══ DATA SECTION ══

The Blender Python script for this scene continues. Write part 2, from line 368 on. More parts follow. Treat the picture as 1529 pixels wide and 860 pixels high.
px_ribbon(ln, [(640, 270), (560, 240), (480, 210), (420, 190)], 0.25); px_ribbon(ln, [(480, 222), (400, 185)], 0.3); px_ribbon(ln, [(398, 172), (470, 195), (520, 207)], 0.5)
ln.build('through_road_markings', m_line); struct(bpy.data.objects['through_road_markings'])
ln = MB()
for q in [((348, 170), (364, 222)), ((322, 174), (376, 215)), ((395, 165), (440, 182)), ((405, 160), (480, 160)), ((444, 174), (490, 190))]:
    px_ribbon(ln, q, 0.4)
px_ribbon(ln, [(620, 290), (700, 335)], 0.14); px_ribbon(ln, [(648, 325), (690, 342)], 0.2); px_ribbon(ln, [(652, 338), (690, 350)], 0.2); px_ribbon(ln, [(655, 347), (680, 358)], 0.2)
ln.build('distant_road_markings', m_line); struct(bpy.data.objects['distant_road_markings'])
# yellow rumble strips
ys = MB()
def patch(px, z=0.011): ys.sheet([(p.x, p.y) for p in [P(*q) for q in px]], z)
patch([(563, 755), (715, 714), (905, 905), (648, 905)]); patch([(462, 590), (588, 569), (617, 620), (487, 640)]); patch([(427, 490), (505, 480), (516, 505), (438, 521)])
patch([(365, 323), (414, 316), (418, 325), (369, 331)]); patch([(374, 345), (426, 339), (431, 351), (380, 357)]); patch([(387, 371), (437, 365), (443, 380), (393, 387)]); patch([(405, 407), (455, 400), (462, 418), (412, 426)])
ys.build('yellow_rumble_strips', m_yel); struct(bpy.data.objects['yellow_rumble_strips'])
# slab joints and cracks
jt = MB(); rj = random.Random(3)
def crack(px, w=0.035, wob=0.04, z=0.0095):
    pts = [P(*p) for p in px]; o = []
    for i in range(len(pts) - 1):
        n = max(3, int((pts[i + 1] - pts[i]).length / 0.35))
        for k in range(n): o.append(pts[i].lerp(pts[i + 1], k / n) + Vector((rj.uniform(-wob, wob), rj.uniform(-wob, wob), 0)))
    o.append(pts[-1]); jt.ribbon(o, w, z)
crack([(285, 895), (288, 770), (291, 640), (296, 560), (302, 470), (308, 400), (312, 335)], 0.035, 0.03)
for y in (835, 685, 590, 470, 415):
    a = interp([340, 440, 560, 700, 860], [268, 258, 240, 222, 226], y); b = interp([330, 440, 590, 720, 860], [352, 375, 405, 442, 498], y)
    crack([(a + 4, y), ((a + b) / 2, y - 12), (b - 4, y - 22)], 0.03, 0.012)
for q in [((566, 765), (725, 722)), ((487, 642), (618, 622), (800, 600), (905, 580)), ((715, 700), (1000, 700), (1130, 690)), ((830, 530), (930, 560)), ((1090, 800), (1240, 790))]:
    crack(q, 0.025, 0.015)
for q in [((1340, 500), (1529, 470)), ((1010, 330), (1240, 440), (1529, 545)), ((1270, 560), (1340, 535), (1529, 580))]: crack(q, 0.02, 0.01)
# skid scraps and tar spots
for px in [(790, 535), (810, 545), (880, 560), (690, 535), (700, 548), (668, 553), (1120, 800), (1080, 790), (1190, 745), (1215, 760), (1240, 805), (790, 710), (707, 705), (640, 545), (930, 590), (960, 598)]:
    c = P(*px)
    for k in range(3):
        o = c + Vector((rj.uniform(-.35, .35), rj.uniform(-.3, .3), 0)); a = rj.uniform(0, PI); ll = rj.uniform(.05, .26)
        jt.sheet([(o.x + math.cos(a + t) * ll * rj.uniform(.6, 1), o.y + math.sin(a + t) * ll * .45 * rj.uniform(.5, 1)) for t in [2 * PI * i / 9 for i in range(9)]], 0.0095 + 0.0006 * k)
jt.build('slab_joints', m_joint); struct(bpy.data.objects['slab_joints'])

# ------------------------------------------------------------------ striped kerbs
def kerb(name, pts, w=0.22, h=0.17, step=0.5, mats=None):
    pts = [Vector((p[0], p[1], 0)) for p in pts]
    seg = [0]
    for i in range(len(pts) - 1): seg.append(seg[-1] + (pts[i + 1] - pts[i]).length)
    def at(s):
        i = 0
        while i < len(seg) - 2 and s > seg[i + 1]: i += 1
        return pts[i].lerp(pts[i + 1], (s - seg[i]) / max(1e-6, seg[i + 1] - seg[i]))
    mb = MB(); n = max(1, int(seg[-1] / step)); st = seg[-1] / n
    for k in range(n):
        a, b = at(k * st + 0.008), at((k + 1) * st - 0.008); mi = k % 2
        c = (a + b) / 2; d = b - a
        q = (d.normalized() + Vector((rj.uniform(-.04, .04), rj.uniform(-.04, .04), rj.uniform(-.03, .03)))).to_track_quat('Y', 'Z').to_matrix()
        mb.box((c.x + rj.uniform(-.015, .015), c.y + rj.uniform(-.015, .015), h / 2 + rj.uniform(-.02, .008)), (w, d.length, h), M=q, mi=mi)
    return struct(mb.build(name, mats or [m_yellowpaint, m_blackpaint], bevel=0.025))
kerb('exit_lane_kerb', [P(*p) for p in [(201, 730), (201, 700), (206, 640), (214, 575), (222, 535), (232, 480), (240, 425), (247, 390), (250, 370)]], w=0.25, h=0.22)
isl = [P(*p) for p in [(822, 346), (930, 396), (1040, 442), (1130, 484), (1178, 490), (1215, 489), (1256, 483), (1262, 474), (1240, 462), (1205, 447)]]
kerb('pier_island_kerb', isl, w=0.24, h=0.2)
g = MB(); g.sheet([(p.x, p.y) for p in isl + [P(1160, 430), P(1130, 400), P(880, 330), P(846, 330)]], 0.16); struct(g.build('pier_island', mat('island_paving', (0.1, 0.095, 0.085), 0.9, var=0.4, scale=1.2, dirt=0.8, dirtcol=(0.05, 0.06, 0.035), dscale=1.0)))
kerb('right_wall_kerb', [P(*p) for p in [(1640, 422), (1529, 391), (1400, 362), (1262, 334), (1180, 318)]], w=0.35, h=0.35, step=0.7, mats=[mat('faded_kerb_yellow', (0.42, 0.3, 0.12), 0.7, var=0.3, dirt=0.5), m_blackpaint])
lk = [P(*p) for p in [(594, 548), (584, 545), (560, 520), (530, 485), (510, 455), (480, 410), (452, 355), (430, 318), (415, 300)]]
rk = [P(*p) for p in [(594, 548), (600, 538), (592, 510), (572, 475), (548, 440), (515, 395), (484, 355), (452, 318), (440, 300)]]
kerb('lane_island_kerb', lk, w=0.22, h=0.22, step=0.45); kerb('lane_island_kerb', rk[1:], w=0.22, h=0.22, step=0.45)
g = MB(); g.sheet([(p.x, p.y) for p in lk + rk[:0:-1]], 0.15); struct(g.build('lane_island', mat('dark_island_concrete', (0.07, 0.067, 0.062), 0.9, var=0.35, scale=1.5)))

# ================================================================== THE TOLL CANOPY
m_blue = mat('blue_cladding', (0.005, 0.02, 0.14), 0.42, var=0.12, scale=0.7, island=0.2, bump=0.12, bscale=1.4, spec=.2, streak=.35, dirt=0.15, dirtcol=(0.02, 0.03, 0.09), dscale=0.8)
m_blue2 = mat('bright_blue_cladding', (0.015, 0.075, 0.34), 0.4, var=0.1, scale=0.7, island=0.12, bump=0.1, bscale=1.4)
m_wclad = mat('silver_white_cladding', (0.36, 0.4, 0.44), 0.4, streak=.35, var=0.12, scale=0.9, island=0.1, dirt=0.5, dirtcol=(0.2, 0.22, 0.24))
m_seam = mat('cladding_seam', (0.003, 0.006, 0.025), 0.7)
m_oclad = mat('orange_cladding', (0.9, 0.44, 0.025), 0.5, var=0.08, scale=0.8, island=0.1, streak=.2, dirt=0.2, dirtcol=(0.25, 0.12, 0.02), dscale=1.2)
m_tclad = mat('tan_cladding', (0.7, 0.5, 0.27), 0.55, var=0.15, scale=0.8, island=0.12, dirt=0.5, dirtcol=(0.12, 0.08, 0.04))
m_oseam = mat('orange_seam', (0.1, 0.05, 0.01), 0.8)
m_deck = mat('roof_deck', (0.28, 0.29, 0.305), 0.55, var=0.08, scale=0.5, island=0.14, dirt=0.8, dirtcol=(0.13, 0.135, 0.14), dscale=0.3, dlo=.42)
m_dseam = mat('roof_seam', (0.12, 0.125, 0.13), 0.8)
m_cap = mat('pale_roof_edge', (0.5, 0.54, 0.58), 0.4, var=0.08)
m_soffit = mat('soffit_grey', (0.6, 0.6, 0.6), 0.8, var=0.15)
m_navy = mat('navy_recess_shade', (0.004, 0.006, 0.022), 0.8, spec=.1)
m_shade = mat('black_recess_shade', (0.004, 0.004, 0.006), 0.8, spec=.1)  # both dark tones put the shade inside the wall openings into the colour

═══

### SET PROBLEM
Find the lines above holding the word "sheet" and show them.

### ANSWER TO THE PROBLEM
def patch(px, z=0.011): ys.sheet([(p.x, p.y) for p in [P(*q) for q in px]], z)
        jt.sheet([(o.x + math.cos(a + t) * ll * rj.uniform(.6, 1), o.y + math.sin(a + t) * ll * .45 * rj.uniform(.5, 1)) for t in [2 * PI * i / 9 for i in range(9)]], 0.0095 + 0.0006 * k)
g = MB(); g.sheet([(p.x, p.y) for p in isl + [P(1160, 430), P(1130, 400), P(880, 330), P(846, 330)]], 0.16); struct(g.build('pier_island', mat('island_paving', (0.1, 0.095, 0.085), 0.9, var=0.4, scale=1.2, dirt=0.8, dirtcol=(0.05, 0.06, 0.035), dscale=1.0)))
g = MB(); g.sheet([(p.x, p.y) for p in lk + rk[:0:-1]], 0.15); struct(g.build('lane_island', mat('dark_island_concrete', (0.07, 0.067, 0.062), 0.9, var=0.35, scale=1.5)))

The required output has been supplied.